Evaluation of Three‐Dimensional Electrical Resistivity Array Types for Optimal Detection of Voids in Karstic Limestone

Abstract

Electrical resistivity imaging provides a non‐destructive means for detecting the presence of karst features (e.g., caves, solution cavities, and sinkholes) in limestone terrains. To statistically improve delineation of three‐dimensional (3‐D) heterogeneities, such as caves, a true 3‐D electrical resistivity survey using a 3‐D interpretation model can be used. When conducting 3‐D resistivity investigations in karst terrains, a common problem is determining which of the existing electrode configurations will respond best to material changes in the subsurface, and provides the needed depth and resolution for accurate void delineation. In this study, 3‐D electrical resistivity measurements were collected over the site of Dead Deer Cave in Bexar County, Texas, using various electrode configurations (i.e., dipole‐dipole and pole‐dipole).

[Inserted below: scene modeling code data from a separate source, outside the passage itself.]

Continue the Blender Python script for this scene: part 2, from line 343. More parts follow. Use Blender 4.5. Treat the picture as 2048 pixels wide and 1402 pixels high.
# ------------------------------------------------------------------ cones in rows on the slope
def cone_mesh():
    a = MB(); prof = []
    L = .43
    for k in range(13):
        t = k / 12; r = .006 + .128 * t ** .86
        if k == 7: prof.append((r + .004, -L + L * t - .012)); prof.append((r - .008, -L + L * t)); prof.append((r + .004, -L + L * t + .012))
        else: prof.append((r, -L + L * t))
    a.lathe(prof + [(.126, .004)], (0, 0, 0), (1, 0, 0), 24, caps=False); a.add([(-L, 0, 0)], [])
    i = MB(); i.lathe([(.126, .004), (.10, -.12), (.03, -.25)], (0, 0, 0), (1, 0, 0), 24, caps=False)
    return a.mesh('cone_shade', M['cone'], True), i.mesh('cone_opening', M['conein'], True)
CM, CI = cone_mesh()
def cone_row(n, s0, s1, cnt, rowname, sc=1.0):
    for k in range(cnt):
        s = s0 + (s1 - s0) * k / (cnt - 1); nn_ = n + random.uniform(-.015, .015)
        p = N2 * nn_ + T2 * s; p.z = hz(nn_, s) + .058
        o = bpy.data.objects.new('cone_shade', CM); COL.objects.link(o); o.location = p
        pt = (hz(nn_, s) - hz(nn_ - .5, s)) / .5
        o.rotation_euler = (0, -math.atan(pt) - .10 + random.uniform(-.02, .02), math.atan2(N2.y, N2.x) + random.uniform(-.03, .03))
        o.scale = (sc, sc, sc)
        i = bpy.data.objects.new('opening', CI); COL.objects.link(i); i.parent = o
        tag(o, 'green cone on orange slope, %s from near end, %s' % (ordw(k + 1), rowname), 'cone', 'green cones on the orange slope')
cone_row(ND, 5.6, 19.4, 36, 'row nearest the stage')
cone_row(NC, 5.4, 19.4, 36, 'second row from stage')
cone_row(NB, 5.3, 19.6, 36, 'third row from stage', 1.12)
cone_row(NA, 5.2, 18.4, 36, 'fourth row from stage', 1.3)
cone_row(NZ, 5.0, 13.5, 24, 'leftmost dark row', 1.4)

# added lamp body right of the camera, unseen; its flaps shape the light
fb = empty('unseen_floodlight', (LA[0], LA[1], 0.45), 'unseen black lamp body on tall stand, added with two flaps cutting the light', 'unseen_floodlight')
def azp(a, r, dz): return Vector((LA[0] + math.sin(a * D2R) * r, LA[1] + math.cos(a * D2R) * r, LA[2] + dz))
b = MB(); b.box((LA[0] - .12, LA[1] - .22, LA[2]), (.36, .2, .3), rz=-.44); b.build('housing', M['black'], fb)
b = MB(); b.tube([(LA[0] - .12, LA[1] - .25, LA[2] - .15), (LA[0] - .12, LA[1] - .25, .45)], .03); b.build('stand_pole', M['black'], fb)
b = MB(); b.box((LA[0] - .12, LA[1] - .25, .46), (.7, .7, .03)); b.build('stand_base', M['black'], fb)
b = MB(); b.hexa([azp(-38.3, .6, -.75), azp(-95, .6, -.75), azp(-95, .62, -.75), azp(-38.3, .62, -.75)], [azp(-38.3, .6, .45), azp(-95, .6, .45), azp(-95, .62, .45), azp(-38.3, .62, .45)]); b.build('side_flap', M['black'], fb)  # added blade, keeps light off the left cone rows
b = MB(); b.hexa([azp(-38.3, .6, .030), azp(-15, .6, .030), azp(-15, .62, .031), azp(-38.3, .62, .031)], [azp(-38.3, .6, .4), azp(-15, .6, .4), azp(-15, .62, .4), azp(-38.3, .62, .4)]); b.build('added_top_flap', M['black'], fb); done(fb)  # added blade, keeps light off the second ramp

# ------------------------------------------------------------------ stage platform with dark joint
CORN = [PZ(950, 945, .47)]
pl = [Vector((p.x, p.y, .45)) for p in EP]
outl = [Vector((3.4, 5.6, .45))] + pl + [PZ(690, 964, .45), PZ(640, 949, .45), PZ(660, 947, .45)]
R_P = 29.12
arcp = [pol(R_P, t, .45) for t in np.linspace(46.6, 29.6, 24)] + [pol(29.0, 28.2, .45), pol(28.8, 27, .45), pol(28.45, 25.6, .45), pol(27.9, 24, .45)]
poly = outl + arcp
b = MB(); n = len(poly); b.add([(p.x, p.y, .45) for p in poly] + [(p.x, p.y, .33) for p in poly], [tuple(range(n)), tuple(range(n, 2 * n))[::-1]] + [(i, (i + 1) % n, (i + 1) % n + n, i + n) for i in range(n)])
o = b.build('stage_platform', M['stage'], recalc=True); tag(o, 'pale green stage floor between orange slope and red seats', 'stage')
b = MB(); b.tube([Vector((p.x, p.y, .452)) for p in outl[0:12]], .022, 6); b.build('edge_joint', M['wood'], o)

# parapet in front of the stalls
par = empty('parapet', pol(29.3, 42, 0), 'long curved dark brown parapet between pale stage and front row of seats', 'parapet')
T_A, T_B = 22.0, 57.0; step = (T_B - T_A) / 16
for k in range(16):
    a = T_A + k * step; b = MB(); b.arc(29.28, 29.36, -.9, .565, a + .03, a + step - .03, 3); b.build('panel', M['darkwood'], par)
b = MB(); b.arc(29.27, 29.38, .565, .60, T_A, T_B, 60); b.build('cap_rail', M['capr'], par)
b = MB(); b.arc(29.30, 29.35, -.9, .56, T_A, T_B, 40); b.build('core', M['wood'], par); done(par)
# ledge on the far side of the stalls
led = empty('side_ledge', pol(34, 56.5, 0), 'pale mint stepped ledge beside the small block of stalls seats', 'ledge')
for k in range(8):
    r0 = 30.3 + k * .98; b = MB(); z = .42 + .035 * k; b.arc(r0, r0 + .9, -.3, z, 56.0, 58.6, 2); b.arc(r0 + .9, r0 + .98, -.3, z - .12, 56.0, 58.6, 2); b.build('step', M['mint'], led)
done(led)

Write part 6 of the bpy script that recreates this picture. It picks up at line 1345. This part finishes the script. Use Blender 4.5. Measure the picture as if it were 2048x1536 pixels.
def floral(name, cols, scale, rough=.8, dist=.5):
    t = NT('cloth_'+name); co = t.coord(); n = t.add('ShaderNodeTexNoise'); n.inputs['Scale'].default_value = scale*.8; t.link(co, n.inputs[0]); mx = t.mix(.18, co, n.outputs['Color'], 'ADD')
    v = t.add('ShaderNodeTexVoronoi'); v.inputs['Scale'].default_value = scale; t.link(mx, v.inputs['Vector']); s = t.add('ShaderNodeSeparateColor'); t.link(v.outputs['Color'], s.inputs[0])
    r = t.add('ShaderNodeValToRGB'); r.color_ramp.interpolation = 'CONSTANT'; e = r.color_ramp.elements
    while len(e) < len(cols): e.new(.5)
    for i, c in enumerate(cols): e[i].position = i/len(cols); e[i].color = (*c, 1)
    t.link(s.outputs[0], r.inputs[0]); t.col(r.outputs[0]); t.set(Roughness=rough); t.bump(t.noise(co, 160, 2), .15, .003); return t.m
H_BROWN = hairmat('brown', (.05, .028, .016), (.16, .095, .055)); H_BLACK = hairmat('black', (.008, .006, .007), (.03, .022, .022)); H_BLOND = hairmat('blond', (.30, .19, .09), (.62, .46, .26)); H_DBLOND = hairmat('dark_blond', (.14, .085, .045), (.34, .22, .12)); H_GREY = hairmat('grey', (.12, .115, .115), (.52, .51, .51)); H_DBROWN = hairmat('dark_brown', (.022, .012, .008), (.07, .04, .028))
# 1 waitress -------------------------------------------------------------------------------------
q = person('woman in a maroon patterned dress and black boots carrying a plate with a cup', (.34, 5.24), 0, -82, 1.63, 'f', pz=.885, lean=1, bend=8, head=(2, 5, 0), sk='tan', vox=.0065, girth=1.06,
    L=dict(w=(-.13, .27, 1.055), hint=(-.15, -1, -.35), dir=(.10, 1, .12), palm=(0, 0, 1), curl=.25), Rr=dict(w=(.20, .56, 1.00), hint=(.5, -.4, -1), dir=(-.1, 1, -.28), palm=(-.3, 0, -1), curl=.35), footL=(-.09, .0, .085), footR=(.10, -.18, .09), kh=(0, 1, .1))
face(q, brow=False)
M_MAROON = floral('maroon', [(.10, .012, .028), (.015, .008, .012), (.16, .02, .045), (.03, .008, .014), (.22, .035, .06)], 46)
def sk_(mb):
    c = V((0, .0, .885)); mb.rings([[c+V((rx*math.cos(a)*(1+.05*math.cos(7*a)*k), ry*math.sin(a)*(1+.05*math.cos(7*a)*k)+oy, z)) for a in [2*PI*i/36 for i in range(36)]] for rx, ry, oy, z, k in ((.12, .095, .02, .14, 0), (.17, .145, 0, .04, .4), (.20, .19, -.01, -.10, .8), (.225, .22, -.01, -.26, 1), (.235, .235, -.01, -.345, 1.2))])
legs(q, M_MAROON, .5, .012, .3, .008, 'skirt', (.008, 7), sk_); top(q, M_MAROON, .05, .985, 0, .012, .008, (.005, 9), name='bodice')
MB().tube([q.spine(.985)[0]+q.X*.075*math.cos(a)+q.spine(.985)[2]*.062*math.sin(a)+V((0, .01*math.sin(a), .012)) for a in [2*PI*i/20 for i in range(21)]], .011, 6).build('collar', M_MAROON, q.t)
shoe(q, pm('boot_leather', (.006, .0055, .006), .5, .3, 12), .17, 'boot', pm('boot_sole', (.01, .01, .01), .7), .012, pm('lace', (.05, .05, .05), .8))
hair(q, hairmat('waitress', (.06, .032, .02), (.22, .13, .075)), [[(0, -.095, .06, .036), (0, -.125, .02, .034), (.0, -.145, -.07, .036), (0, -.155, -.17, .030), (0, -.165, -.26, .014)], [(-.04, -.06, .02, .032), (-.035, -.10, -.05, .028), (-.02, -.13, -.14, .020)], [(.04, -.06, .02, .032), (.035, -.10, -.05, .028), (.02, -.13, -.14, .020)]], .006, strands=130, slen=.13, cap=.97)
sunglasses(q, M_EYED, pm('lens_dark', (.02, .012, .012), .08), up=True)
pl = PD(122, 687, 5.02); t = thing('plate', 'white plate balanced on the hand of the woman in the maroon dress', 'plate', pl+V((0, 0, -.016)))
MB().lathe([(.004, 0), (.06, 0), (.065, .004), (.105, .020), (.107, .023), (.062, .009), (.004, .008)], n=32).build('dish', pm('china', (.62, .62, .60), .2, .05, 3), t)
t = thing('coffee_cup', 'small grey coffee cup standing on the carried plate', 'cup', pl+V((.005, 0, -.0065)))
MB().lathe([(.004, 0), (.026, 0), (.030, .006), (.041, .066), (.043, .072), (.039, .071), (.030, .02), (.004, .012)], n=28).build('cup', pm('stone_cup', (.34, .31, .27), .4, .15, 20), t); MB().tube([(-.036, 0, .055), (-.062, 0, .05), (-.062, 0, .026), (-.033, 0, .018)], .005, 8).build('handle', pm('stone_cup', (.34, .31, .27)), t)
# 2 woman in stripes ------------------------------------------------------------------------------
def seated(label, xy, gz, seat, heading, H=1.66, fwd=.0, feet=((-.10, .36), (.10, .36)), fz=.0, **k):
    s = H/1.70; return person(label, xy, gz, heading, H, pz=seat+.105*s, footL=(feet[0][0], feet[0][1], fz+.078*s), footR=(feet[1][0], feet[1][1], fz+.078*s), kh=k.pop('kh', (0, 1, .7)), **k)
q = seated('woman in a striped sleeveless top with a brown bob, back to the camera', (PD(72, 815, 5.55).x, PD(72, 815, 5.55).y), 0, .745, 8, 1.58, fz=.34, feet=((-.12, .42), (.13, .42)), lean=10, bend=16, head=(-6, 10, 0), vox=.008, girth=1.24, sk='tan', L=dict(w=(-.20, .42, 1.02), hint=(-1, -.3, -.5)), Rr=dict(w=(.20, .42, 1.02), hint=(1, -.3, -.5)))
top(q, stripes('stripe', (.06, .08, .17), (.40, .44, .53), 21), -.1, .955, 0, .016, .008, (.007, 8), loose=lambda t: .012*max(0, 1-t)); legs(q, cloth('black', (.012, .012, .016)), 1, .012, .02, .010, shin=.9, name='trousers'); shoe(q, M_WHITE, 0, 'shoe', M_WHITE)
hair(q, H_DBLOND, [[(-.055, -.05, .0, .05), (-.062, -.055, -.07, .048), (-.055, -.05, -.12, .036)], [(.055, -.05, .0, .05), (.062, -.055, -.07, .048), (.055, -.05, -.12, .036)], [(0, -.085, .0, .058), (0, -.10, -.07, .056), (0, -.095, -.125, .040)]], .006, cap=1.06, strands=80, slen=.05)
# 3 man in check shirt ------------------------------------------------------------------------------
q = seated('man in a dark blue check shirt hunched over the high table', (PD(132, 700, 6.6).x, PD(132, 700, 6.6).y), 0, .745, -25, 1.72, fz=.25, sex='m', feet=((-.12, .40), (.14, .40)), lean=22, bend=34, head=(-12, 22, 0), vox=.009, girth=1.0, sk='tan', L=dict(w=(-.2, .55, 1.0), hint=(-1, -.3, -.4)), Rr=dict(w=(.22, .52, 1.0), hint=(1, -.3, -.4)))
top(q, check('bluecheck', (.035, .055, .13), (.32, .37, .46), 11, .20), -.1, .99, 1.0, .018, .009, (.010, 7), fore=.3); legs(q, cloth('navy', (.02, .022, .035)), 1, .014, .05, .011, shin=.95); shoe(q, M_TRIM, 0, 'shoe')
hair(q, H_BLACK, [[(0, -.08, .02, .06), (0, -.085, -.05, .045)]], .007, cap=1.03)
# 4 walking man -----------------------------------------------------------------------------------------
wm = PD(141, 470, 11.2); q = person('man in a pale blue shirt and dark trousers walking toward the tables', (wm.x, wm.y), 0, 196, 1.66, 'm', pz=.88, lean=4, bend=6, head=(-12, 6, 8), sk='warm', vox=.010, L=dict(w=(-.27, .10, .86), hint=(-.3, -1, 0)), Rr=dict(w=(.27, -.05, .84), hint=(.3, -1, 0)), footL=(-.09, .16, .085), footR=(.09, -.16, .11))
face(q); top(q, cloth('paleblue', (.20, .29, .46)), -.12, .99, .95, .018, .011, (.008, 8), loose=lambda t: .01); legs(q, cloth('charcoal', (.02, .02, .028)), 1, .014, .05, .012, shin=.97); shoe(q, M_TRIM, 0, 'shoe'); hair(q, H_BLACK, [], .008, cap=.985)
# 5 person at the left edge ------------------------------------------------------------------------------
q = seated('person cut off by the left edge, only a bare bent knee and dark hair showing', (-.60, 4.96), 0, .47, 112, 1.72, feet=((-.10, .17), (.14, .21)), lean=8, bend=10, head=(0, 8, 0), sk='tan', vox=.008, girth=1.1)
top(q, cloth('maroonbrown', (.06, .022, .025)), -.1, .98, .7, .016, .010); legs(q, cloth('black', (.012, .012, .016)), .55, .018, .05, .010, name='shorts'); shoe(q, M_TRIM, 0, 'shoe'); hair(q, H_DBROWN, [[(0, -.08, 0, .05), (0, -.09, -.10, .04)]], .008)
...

The entrance to Dead Deer Cave is a pit that connects to a series of vertical and horizontal solution cavities that have been surveyed to a depth of approximately 30 m. The pit has been filled in with rock and dirt, concealing its exact location. Results of 3‐D numeric modeling of the resistivity measurements at Dead Deer Cave indicate that the pole‐dipole array configuration provided the needed depth and resolution for locating the cave entrance as well as the shafts and passages that are beneath the surveyed area.